» **WORK TO COMPLETE**
Repeat exactly the lines from the one containing "were 1546x1024 pixels." through the one containing "th = build(MB().loft(rings), 'tube_head', 'white', t, ang=30)", both lines included, please, without any other lines.

» **EXCERPTED DATA**
***
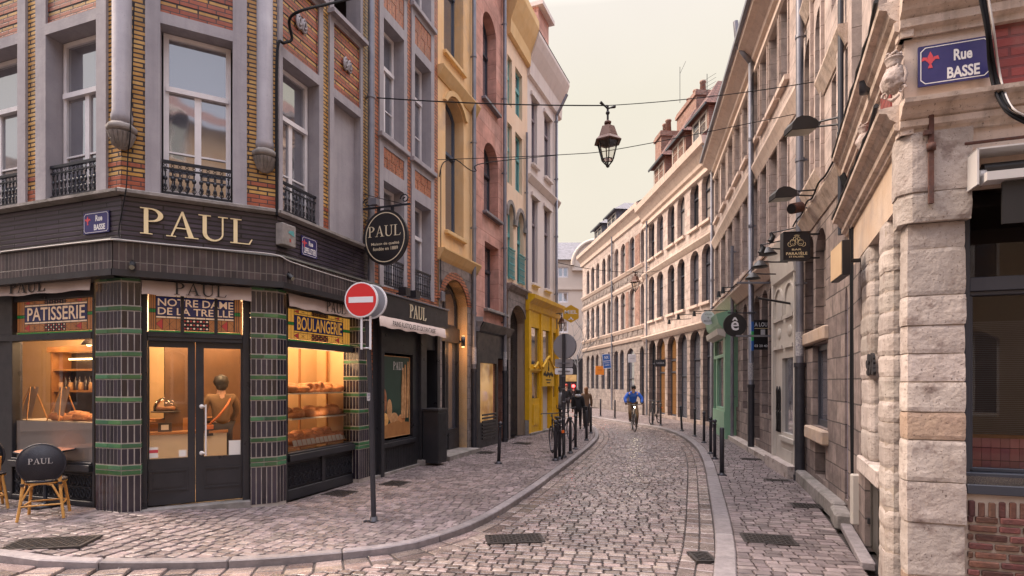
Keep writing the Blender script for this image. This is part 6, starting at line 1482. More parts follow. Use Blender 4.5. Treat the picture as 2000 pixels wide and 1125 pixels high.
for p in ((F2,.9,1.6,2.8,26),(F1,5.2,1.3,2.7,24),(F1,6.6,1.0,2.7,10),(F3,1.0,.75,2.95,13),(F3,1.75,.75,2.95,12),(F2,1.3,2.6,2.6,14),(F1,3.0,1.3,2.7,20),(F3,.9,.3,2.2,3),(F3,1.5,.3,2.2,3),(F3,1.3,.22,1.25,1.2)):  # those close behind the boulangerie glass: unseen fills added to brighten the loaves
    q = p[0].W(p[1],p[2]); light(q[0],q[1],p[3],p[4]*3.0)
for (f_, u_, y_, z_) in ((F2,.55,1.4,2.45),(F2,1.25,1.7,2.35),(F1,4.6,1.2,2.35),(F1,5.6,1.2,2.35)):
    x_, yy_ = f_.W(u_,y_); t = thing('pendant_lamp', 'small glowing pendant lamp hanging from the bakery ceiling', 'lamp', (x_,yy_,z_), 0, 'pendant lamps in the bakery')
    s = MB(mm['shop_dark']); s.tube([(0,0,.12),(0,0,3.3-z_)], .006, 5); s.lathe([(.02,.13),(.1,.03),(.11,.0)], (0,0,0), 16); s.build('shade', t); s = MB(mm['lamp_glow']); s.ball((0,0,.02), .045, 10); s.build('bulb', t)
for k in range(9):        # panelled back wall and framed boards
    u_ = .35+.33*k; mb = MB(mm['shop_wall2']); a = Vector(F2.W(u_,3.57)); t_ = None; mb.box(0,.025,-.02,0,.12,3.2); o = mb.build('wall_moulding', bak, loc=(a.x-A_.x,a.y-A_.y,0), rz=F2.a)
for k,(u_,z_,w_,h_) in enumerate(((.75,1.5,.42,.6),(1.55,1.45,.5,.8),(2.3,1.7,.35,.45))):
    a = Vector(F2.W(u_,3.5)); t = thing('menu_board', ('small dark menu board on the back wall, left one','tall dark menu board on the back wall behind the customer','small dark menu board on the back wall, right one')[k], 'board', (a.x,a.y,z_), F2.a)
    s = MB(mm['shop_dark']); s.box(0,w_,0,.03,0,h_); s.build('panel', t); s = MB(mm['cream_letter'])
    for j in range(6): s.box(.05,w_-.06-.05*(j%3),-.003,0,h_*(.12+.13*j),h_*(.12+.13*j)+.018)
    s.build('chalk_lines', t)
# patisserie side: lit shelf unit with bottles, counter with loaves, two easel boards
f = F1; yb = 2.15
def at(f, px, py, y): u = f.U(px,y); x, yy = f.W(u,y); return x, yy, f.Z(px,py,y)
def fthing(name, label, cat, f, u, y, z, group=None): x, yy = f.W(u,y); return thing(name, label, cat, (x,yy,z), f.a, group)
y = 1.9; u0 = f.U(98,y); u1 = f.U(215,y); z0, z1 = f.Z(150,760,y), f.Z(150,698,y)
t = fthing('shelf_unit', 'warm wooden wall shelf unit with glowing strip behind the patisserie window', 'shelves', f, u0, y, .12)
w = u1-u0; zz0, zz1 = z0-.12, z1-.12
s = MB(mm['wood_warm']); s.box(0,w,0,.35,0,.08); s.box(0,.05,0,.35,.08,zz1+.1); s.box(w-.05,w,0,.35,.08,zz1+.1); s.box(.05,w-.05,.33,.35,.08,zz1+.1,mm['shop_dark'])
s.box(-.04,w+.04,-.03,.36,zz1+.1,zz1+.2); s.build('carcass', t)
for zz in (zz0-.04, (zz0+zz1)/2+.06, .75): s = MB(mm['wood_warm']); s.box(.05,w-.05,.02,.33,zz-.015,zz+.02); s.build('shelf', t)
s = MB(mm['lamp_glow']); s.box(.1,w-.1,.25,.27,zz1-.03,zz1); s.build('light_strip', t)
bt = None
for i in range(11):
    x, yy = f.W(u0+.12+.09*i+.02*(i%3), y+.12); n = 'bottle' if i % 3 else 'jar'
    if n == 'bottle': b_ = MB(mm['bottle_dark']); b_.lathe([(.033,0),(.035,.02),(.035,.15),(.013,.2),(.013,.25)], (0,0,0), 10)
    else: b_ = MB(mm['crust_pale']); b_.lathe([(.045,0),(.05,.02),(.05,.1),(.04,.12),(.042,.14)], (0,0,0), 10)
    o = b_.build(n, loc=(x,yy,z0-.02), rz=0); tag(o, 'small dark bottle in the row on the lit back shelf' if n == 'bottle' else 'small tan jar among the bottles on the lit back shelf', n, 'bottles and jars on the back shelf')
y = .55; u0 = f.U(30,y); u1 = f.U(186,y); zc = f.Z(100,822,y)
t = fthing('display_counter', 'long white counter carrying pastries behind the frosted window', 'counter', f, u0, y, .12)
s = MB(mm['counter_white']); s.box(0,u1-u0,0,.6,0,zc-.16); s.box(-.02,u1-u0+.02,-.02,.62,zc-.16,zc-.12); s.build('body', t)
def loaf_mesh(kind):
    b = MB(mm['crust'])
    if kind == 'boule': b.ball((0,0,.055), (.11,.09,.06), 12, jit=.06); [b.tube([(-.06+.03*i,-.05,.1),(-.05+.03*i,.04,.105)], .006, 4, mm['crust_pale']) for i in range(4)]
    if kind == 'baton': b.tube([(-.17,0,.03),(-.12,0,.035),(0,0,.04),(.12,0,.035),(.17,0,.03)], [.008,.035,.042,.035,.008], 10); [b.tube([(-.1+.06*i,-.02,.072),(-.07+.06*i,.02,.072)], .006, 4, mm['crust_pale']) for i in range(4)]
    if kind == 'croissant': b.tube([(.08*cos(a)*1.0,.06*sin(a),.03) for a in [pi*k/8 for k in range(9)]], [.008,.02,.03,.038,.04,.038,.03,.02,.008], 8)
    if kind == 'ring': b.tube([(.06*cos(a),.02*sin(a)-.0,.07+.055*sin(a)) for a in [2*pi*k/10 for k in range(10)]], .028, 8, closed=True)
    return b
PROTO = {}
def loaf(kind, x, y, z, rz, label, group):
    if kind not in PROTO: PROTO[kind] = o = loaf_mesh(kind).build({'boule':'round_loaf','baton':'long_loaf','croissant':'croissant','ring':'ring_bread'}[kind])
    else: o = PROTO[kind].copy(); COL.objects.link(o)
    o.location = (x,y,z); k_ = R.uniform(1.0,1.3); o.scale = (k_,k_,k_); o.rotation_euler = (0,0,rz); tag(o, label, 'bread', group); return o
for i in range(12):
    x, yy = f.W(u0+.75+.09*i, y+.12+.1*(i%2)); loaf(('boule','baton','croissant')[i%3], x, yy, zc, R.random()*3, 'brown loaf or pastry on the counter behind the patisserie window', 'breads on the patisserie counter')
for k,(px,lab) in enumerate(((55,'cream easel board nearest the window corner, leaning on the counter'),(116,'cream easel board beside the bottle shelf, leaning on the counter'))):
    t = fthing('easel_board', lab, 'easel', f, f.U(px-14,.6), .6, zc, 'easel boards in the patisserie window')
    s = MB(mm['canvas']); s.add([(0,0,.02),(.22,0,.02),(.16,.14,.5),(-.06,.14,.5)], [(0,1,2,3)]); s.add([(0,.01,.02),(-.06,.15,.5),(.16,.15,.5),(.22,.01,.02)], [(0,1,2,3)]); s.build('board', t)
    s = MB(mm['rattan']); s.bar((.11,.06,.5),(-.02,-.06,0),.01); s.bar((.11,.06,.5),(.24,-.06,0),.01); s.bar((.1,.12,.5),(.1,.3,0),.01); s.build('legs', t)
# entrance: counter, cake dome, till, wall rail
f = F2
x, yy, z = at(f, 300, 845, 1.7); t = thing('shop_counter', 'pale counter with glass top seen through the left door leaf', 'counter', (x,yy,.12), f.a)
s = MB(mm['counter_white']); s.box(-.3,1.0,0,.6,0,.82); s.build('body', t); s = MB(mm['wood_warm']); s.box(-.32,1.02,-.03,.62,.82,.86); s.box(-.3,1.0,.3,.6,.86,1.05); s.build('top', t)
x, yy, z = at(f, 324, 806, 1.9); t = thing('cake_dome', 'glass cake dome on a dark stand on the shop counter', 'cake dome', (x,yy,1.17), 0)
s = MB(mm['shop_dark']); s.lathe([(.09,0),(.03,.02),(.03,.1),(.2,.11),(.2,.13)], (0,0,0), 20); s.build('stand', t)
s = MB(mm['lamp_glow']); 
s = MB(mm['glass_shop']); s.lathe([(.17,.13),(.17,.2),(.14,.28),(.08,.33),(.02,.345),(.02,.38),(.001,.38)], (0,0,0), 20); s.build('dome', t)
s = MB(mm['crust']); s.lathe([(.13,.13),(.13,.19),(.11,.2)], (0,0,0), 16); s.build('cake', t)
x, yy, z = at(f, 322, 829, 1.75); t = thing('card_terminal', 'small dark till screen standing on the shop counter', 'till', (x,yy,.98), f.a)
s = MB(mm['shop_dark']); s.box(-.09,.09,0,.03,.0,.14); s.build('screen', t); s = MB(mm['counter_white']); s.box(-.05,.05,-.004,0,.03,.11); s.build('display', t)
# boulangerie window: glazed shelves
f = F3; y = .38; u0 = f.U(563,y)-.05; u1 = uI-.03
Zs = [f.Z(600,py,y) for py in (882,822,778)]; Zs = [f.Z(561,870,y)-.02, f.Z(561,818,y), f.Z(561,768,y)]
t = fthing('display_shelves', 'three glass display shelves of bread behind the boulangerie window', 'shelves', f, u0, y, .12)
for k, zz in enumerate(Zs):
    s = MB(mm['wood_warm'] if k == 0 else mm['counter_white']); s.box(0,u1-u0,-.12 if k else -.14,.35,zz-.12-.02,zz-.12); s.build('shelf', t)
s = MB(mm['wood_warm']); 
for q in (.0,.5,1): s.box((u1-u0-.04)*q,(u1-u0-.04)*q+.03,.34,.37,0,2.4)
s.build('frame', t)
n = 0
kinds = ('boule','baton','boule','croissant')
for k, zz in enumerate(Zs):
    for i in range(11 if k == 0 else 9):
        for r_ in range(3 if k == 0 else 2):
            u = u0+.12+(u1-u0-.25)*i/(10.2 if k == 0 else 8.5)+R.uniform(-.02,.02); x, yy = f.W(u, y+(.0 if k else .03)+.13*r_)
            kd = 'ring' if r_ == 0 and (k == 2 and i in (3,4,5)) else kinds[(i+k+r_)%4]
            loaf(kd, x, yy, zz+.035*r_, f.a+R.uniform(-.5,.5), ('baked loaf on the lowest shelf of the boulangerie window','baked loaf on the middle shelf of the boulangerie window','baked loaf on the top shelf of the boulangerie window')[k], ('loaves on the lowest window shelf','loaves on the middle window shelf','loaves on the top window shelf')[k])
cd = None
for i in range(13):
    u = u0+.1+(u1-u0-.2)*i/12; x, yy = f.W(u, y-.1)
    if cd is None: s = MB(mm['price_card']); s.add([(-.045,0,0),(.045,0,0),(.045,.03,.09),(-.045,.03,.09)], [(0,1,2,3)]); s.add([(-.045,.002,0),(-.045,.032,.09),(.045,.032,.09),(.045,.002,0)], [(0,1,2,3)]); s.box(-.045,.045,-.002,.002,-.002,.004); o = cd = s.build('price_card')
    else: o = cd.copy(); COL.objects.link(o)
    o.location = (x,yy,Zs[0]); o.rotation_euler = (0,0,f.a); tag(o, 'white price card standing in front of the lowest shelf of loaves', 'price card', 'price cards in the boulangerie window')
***
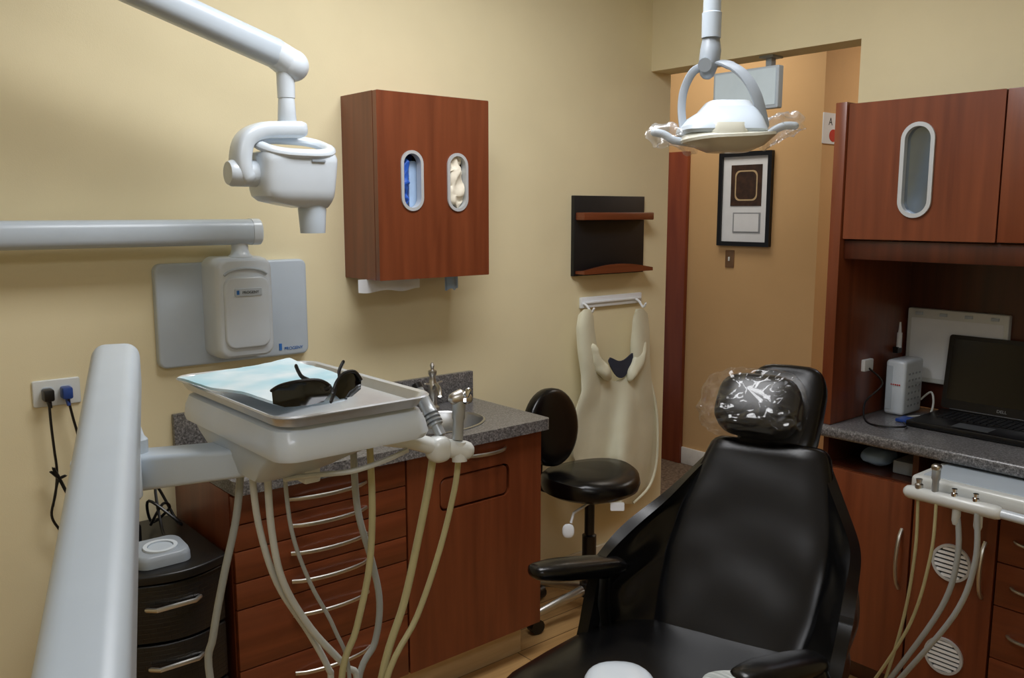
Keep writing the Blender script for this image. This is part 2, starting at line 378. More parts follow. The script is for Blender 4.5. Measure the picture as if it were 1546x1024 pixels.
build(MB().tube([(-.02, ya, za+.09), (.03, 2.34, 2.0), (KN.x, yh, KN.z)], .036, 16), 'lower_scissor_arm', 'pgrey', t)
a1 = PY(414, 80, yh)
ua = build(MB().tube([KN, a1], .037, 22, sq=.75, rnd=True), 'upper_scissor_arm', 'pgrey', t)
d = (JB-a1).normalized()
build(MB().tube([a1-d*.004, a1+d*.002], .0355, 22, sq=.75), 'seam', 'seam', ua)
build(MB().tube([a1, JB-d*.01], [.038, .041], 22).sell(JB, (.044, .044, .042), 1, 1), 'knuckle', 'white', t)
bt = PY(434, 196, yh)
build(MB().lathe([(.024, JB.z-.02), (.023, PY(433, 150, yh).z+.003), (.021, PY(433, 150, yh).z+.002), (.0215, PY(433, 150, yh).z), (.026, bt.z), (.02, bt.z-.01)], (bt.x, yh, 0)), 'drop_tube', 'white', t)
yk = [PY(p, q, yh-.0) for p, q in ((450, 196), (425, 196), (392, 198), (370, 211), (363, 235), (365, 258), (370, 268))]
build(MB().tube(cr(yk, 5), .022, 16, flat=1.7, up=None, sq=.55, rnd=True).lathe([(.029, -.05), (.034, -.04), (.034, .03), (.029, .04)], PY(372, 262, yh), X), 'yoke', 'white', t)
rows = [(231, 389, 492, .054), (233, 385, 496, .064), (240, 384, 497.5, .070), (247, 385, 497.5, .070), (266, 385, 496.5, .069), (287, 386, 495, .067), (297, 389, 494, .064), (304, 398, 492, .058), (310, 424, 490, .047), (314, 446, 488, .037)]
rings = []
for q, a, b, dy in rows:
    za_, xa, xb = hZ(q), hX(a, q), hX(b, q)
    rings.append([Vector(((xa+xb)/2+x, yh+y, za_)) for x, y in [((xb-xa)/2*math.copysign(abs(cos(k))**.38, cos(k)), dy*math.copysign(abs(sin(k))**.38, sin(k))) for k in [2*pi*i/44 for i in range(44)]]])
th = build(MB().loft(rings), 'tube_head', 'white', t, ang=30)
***
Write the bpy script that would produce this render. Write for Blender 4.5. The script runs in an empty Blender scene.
***
» **COMPLETED EXERCISE**
Keep writing the Blender script for this image. This is part 2, starting at line 378. More parts follow. The script is for Blender 4.5. Measure the picture as if it were 1546x1024 pixels.
build(MB().tube([(-.02, ya, za+.09), (.03, 2.34, 2.0), (KN.x, yh, KN.z)], .036, 16), 'lower_scissor_arm', 'pgrey', t)
a1 = PY(414, 80, yh)
ua = build(MB().tube([KN, a1], .037, 22, sq=.75, rnd=True), 'upper_scissor_arm', 'pgrey', t)
d = (JB-a1).normalized()
build(MB().tube([a1-d*.004, a1+d*.002], .0355, 22, sq=.75), 'seam', 'seam', ua)
build(MB().tube([a1, JB-d*.01], [.038, .041], 22).sell(JB, (.044, .044, .042), 1, 1), 'knuckle', 'white', t)
bt = PY(434, 196, yh)
build(MB().lathe([(.024, JB.z-.02), (.023, PY(433, 150, yh).z+.003), (.021, PY(433, 150, yh).z+.002), (.0215, PY(433, 150, yh).z), (.026, bt.z), (.02, bt.z-.01)], (bt.x, yh, 0)), 'drop_tube', 'white', t)
yk = [PY(p, q, yh-.0) for p, q in ((450, 196), (425, 196), (392, 198), (370, 211), (363, 235), (365, 258), (370, 268))]
build(MB().tube(cr(yk, 5), .022, 16, flat=1.7, up=None, sq=.55, rnd=True).lathe([(.029, -.05), (.034, -.04), (.034, .03), (.029, .04)], PY(372, 262, yh), X), 'yoke', 'white', t)
rows = [(231, 389, 492, .054), (233, 385, 496, .064), (240, 384, 497.5, .070), (247, 385, 497.5, .070), (266, 385, 496.5, .069), (287, 386, 495, .067), (297, 389, 494, .064), (304, 398, 492, .058), (310, 424, 490, .047), (314, 446, 488, .037)]
rings = []
for q, a, b, dy in rows:
    za_, xa, xb = hZ(q), hX(a, q), hX(b, q)
    rings.append([Vector(((xa+xb)/2+x, yh+y, za_)) for x, y in [((xb-xa)/2*math.copysign(abs(cos(k))**.38, cos(k)), dy*math.copysign(abs(sin(k))**.38, sin(k))) for k in [2*pi*i/44 for i in range(44)]]])
th = build(MB().loft(rings), 'tube_head', 'white', t, ang=30)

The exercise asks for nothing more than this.